Berel Wein writes this thought-provoking article in the Jerusalem Post (thanks to Olivia). I don’t go along with all of what he says, but I believe he is absolutely right that this struggle has been misjudged by almost everyone. It isn’t about territory in Israel, or “occupation,” and it isn’t about whatever grievance is being retailed about the jihad outside of Israel. It is about the totalitarian instransigence and supremacism of the jihad/Sharia imperative.
We are accustomed to think of the secular-religious divide that exists in Israel today as relating to denominational pluralism, conversions, civil marriage, Sabbath observance and other matters of ritual and budget allocations. All of this may be true, but it ignores the basic divide, which is one of values, world view and perception of ourselves and others.

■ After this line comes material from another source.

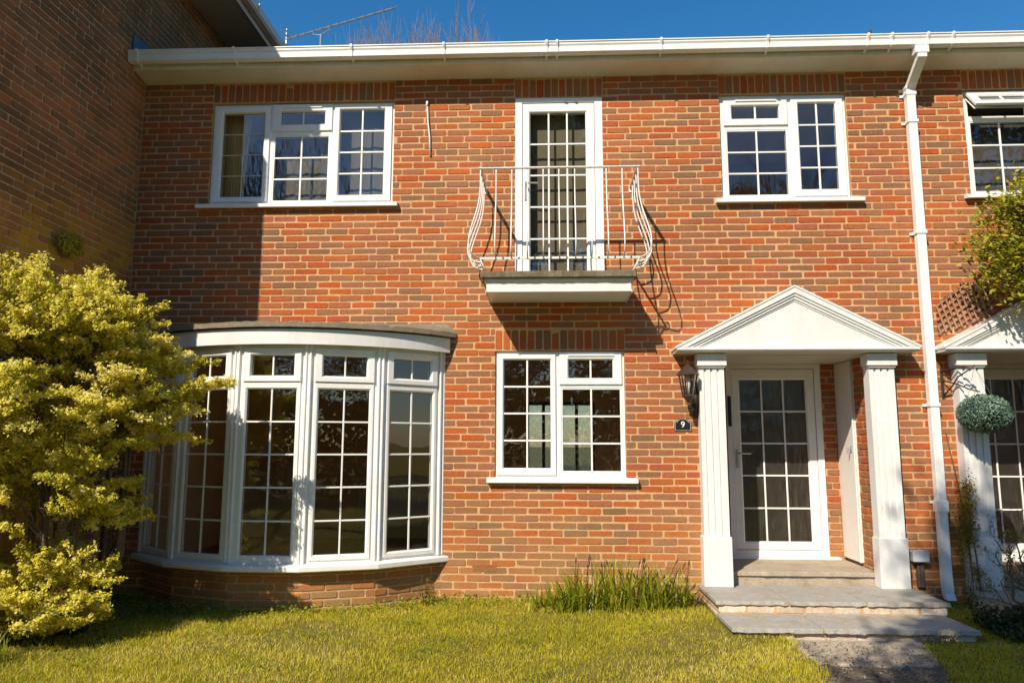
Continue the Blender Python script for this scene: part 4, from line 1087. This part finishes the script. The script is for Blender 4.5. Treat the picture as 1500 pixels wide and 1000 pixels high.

The recent success of Hamas in the elections for the Palestinian parliament should serve to focus the attention of our leaders and public on a hard fact that Israel has always chosen to ignore until now: that the Arab-Israeli struggle is at its core a religious dispute. Only by appreciating and understanding this unpleasant but very real truth does the struggle take on a somewhat rational and understandable, and perhaps even predictable, pattern.
Since the leadership, political and academic, of the Zionist movement from its founding in 1897 and later of the State of Israel itself has always been devoutly secular and disdainful, if not downright hostile, to traditional Jewish beliefs, values and religious practices, it placed itself in a mind-frame that did not appreciate the Arab position on the emergence of the Jewish national home in the Land of Israel.

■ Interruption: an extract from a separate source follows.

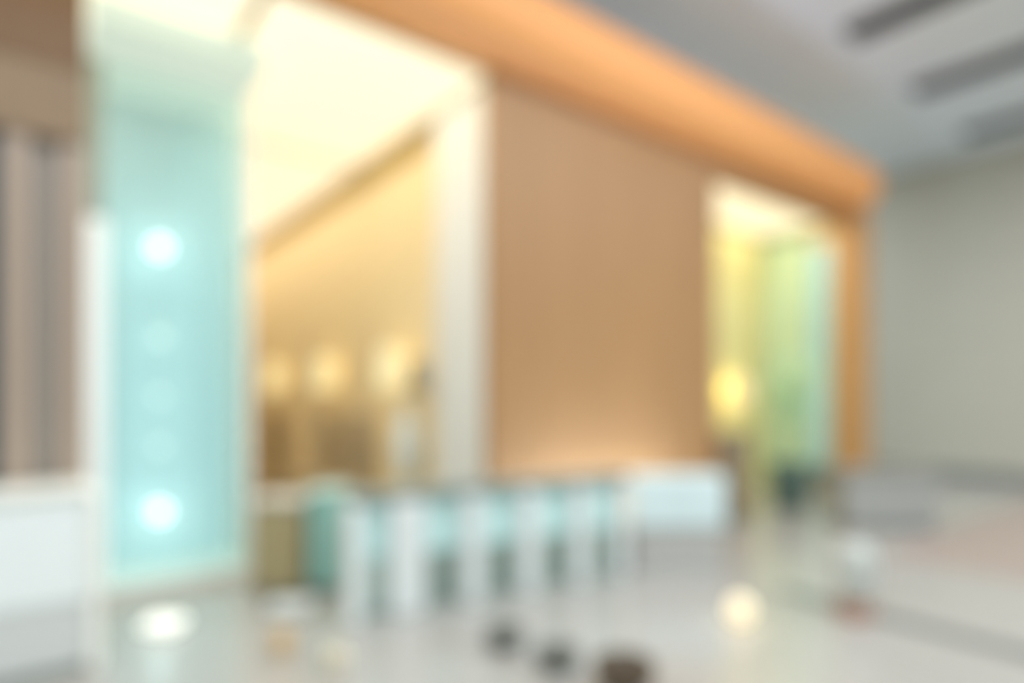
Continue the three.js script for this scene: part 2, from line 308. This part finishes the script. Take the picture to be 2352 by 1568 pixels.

If we care nothing about our religion, the Jewish leadership seemed to say, then it should be true that they – the Arabs – must also not allow religion to play a decisive role in reconciling our differences.

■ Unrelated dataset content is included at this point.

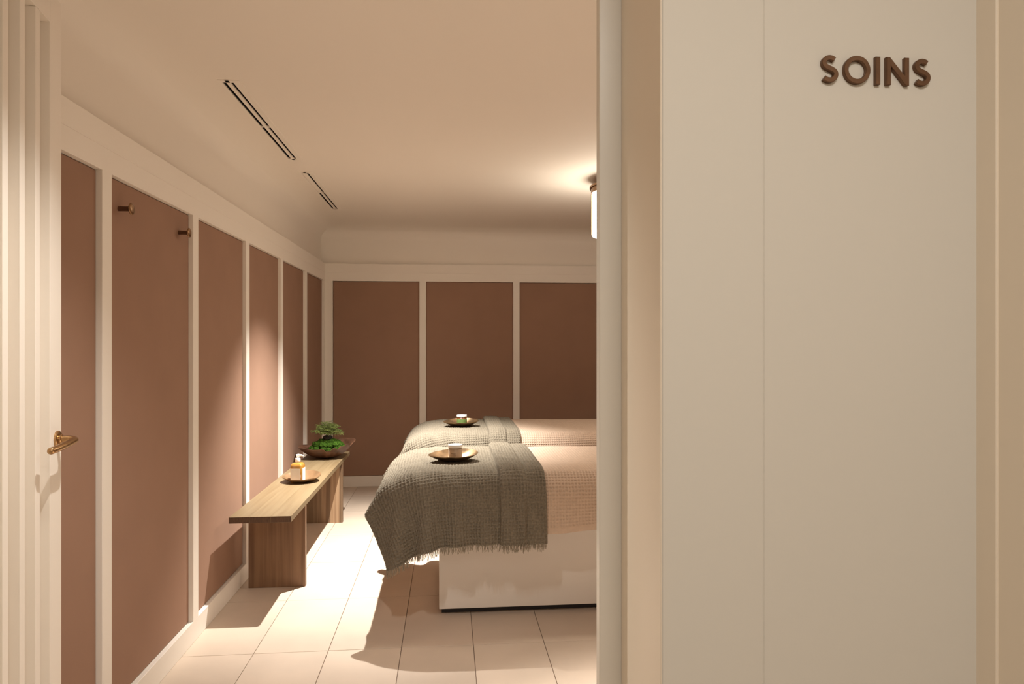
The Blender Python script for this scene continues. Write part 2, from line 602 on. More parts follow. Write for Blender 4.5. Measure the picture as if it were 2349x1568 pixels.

I think the State Department suffers from the same false assumption.
In effect, we always maintained that since we had freed ourselves of the constraints of our religion and thus saw our way forward to territorial solutions that would end the conflict, it was obvious that eventually the Arabs would also become completely secularized – the wave of the future, as Marx predicted – and the rose garden of the Middle East would then begin to bloom.…
The mere existence of such a Jewish state, no matter what its borders, would still remain an affront to Islam even if it was completely disarmed and headed by Yossi Beilin. Thus, the president of Iran, among other Muslim leaders, would still be duty-bound to call for its destruction, God forbid. And he and they mean exactly what they threaten….
The Arabs view us as the latter-day reincarnation of the Crusaders of the Middle Ages. The struggle and triumph over the Crusaders was a victory of Islam over Christianity, pure and simple. It reinforced in the Muslim mind the exclusivity and superiority of Islam over all other faiths. It strengthened the concept of dhimmi in the Muslim world, whereby non-Muslims could exist in their society solely in a subservient, second-class state of being, and even then only at the sufferance of the Muslim rulers themselves.
Religion was the motivating force in that struggle. It remains so in our current struggle….
A religious struggle conducted from a purely secular point of view cannot really ever be concluded successfully, for the true core problem remains unrecognized. And this is the true religious-secular fault line that divides Israel today.